Fonte: Studio Legale Stefanelli e Stefanelli – Alessandra Delli Ponti
Non c’è più molto tempo per adeguarsi al Regolamento UE (UE) 2016/679 sulla protezione dei dati.
Ma “cosa resta” e “cosa è abrogato” del Codice Privacy e dei provvedimenti del Garante?
Noi addetti ai lavori, e soprattutto Aziende pubbliche e private siamo in attesa di un’interpretazione nazionale ufficiale e incontrovertibile.

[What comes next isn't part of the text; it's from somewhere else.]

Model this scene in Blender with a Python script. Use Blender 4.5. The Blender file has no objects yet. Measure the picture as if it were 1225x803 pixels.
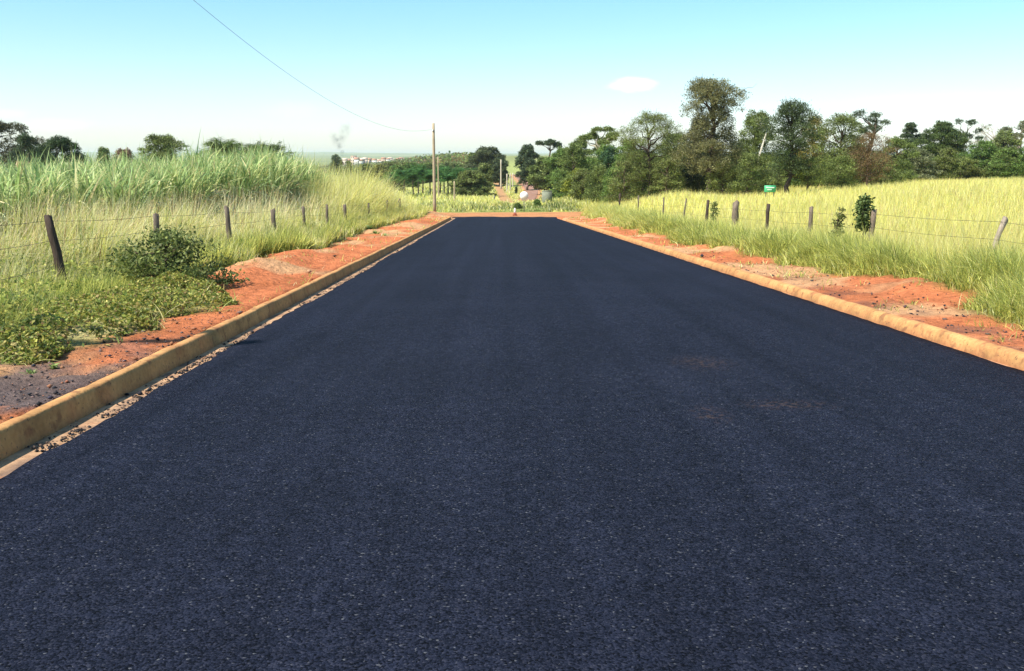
import bpy, math
import numpy as np
from mathutils import Vector

# ------------------------------------------------------------------ camera
SC = bpy.context.scene
COL = SC.collection
R = math.radians
F_PX, PW, PH = 1150.0, 1225.0, 803.0
PITCH, YAW, CAM_H = 10.52, 1.15, 1.5
cam = bpy.data.cameras.new('camera')
cam_o = bpy.data.objects.new('camera', cam)
COL.objects.link(cam_o)
cam.sensor_width = 36.0
cam.lens = F_PX / PW * 36.0
cam.clip_start = 0.05
cam.clip_end = 40000
cam_o.location = (0, 0, CAM_H)
cam_o.rotation_euler = (R(90 - PITCH), 0, R(-YAW))
SC.camera = cam_o

# ------------------------------------------------------------------ sky, sun
SUN_TO = Vector((-0.54, -0.34, 0.80)).normalized()
SUN_EL = math.asin(SUN_TO.z)
SUN_AZ = math.atan2(SUN_TO.x, SUN_TO.y)
world = bpy.data.worlds.new('World')
SC.world = world
world.use_nodes = True
wn, wl = world.node_tree.nodes, world.node_tree.links
wn.clear()
w_out = wn.new('ShaderNodeOutputWorld')
w_bg = wn.new('ShaderNodeBackground')
w_bg.inputs['Strength'].default_value = 0.114
sky = wn.new('ShaderNodeTexSky')
sky.sky_type = 'NISHITA'
sky.sun_disc = False
sky.sun_elevation = SUN_EL
sky.sun_rotation = SUN_AZ
sky.altitude = 400
sky.air_density = 1.0
sky.dust_density = 0.7
sky.ozone_density = 1.0


def wnode(kind, **kw):
    n = wn.new(kind)
    for k, v in kw.items():
        setattr(n, k, v)
    return n


# thin clouds, placed by direction on the sky itself
tc = wnode('ShaderNodeTexCoord')


def dir_at(px, py):
    c = Vector(((px - PW / 2) / F_PX, -(py - PH / 2) / F_PX, -1)).normalized()
    return cam_o.rotation_euler.to_matrix() @ c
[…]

È indubbio, infatti, che il GDPR sia direttamente applicabile, ma lo stesso regolamento stabilisce che sono destinate a rimanere in vigore tutte le norme non espressamente in contraddizione con il GDPR, quindi senza una pronuncia chiara del Legislatore e del Garante si rischia una grande confusione.
Non a caso molti altri Paesi UE, come la Germania, hanno emanato una nuova legge privacy in attuazione del GDPR o, comunque hanno creato un raccordo tra la vecchia e la nuova normativa. In Italia, lo scorso 17 ottobre, la Camera dei Deputatati ha approvato, in via definitiva, la Legge di delegazione europea 2016-2017, che rappresenta uno degli strumenti legislativi volti ad assicurare il periodico adeguamento dell’ordinamento nazionale a quello dell’Unione Europea: in particolare lo scopo della legge è garantire il recepimento delle Direttive europee e all’attuazione di altri Atti dell’Unione, delegando il Governo ad adottare i necessari Decreti Legislativi entro sei mesi dalla sua entrata in vigore.

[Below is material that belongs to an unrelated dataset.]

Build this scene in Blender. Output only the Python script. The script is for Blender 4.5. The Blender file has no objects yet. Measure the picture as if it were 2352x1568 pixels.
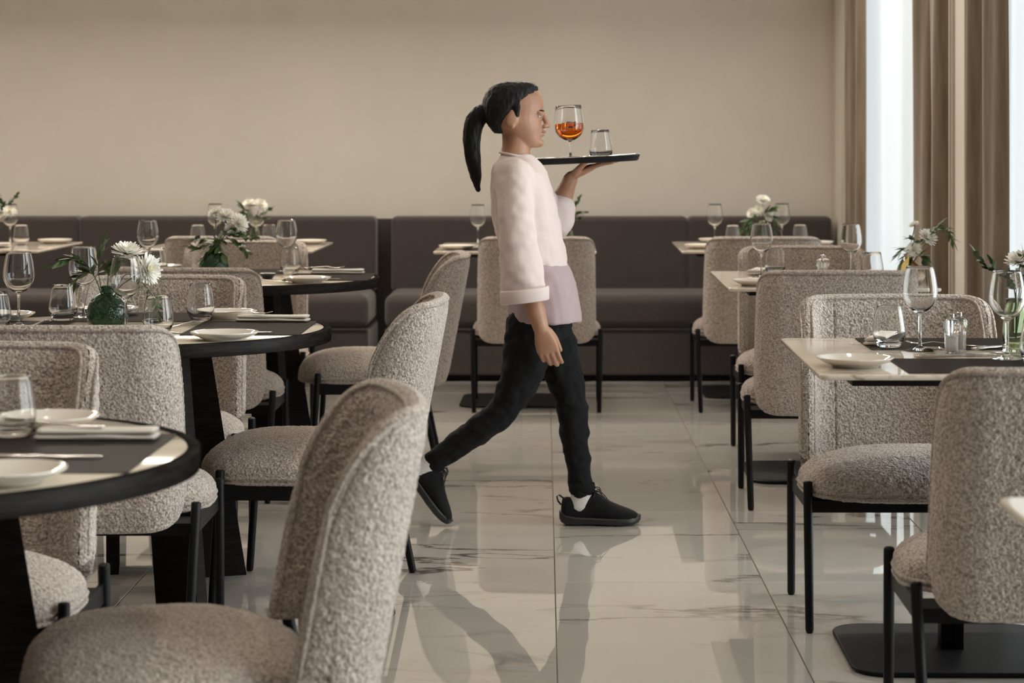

Tra le deleghe assegnate al Governo, è prevista all’articolo 13 l’adozione di uno o più Decreti Legislativi al fine di adeguare il quadro normativo nazionale alle disposizioni del Regolamento UE 2016/679, sulla protezione delle persone fisiche con riguardo al trattamento dei dati personali, che, a partire dal 25 maggio 2018 diventerà esecutivo in tutti i Paesi dell’Unione Europea, rinnovando in maniera significativa il sistema della disciplina in materia di privacy.

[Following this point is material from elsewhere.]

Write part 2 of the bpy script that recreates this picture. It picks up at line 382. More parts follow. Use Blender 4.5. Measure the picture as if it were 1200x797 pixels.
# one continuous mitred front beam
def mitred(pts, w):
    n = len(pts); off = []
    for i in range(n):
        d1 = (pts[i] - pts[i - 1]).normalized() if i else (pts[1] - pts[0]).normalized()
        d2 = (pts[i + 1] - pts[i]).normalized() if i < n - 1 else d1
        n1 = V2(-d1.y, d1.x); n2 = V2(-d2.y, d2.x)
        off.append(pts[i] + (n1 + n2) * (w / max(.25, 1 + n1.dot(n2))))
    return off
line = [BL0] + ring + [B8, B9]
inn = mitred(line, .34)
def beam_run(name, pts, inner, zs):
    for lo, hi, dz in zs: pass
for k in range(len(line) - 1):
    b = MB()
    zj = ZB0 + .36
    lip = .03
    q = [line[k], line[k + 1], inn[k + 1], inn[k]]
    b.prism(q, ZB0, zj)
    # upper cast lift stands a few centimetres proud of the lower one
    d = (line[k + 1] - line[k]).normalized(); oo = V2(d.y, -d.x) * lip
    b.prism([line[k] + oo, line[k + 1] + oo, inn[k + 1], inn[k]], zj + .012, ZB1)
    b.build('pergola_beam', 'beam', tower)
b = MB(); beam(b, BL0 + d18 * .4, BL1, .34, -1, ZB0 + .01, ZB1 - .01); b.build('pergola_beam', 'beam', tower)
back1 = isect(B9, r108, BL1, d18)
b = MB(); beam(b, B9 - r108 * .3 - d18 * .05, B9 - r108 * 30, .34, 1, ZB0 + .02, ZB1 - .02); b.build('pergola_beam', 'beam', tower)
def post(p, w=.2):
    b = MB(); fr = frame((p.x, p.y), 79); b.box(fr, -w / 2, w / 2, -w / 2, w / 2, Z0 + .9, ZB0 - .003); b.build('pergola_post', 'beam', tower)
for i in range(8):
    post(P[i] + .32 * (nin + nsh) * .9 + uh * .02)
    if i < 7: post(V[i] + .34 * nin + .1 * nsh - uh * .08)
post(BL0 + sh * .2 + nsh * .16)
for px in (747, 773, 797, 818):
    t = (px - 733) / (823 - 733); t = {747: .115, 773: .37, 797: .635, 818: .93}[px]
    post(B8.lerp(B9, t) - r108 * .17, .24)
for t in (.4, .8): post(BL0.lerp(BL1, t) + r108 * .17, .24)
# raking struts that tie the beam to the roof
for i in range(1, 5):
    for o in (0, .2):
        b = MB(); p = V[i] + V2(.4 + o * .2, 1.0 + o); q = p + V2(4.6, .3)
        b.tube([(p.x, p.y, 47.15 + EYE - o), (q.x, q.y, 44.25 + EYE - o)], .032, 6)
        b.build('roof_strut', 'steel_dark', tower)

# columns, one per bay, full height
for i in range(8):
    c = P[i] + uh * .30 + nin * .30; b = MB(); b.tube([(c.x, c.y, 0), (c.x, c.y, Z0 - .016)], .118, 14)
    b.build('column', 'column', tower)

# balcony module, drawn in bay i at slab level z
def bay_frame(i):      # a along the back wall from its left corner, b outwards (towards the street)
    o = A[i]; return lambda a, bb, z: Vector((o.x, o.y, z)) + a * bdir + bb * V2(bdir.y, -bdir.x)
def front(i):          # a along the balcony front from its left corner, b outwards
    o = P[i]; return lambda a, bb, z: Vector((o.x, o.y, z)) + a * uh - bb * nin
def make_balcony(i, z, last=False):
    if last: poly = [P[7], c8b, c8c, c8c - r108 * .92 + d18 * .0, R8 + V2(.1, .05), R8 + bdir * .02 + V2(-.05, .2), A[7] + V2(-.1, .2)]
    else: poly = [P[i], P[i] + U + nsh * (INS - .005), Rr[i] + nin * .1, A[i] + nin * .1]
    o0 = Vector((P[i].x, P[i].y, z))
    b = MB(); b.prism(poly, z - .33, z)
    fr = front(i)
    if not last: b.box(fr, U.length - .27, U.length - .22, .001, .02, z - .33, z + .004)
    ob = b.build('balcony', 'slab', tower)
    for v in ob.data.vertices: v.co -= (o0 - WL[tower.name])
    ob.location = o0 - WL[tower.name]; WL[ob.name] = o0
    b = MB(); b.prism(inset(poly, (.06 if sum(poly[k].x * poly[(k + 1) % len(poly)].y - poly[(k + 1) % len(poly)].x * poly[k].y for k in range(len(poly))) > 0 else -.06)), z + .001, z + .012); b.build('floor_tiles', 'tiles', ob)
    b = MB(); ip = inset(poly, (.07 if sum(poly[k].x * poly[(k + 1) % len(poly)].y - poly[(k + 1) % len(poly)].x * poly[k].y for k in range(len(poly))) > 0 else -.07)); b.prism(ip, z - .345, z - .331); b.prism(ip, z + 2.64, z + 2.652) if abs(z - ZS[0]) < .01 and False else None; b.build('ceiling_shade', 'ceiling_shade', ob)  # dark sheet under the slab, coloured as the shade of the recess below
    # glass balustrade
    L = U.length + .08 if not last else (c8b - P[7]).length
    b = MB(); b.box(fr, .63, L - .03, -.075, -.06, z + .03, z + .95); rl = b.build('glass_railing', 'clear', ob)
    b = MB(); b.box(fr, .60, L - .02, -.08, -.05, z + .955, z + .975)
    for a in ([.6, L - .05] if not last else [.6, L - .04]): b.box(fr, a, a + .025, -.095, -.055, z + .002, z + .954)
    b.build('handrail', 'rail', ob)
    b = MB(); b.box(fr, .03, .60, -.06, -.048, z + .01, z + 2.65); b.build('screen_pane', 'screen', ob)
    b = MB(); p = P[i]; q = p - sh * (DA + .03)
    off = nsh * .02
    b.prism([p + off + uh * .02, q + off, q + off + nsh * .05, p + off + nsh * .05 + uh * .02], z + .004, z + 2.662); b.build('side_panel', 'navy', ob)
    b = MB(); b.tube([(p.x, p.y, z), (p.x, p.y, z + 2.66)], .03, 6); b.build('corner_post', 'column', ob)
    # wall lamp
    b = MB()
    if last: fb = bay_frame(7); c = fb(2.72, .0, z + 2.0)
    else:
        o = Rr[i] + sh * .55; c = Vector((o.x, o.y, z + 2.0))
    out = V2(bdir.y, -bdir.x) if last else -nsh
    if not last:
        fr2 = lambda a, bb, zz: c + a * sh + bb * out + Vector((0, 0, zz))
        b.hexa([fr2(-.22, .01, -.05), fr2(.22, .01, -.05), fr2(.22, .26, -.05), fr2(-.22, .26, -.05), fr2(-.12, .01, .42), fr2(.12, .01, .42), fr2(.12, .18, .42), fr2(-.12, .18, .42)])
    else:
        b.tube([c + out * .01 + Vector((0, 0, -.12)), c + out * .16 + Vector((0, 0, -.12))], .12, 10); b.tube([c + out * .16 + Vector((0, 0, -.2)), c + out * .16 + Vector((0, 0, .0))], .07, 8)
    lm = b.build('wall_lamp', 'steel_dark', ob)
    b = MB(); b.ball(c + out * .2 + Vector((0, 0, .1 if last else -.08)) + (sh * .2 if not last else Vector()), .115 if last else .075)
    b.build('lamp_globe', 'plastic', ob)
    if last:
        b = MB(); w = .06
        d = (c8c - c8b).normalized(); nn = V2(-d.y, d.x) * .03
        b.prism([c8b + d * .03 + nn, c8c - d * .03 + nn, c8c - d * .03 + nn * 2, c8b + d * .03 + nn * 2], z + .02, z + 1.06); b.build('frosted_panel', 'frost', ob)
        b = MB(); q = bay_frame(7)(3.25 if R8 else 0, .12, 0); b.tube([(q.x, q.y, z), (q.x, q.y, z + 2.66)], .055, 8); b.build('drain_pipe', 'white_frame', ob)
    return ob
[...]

Un punto critico del passaggio tra le due normative è il sistema sanzionatorio.
Il Governo dovrà, quindi, “adeguare il sistema sanzionatorio penale e amministrativo vigente alle disposizioni del regolamento, con previsione di sanzioni penali e amministrative efficaci, dissuasive e proporzionate alla gravità della violazione delle disposizioni stesse“. Sono stati confermati, inoltre, i princìpi e criteri direttivi specifici che il Governo dovrà seguire nell’esercizio della delega parlamentare. In particolare, spetta ora al Governo:
a) abrogare espressamente le disposizioni del codice in materia di trattamento dei dati personali, di cui al decreto legislativo 30 giugno 2003, n. 196, incompatibili con le disposizioni contenute nel regolamento (UE) 2016/679;
b) modificare il codice di cui al decreto legislativo 30 giugno 2003, n. 196, limitatamente a quanto necessario per dare attuazione alle disposizioni non direttamente applicabili contenute nel regolamento (UE) 2016/679;
c) coordinare le disposizioni vigenti in materia di protezione dei dati personali con le disposizioni recate dal regolamento (UE) 2016/679;
d) prevedere, ove opportuno, il ricorso a specifici provvedimenti attuativi e integrativi adottati dal Garante per la protezione dei dati personali nell’ambito e per le finalità previsti dal Regolamento (UE) 2016/679.
Alcune preoccupazioni sono inevitabili. Innanzitutto, sulla delega al Garante: se lo spirito della legge era ed è quello di arrivare ad una unico corpo di norme aggiornato alle novità del Regolamento, prevedere che quel testo possa essere affiancato da ulteriori “provvedimenti attuativi ed integrativi” affidati al Garante, potrebbe tradursi nell’ennesima moltiplicazione di fonti di riferimento.
Poi sui tempi: il piano di riordino previsto dal Parlamento dovrà essere portato a compimento entro sei mesi dalla data di entrata in vigore della Legge. Non molti, per la verità, considerata la complessità della materia e l’eterogeneità delle fonti da armonizzare. Ma anche troppi, se si considerano gli interessi dei titolari del trattamento (Aziende e Pubblici) di avere quanto prima chiariti i dubbi su vecchia e nuova normativa. Una cosa è certa: il Codice privacy e il GDPR continueranno a coesistere e, dal 25 maggio 2018, saranno entrambi applicabili. È indispensabile valutare attentamente ogni motivo di conflitto tra disposizioni nazionali ed europee e a parere di chi scrive “il tempo stringe”.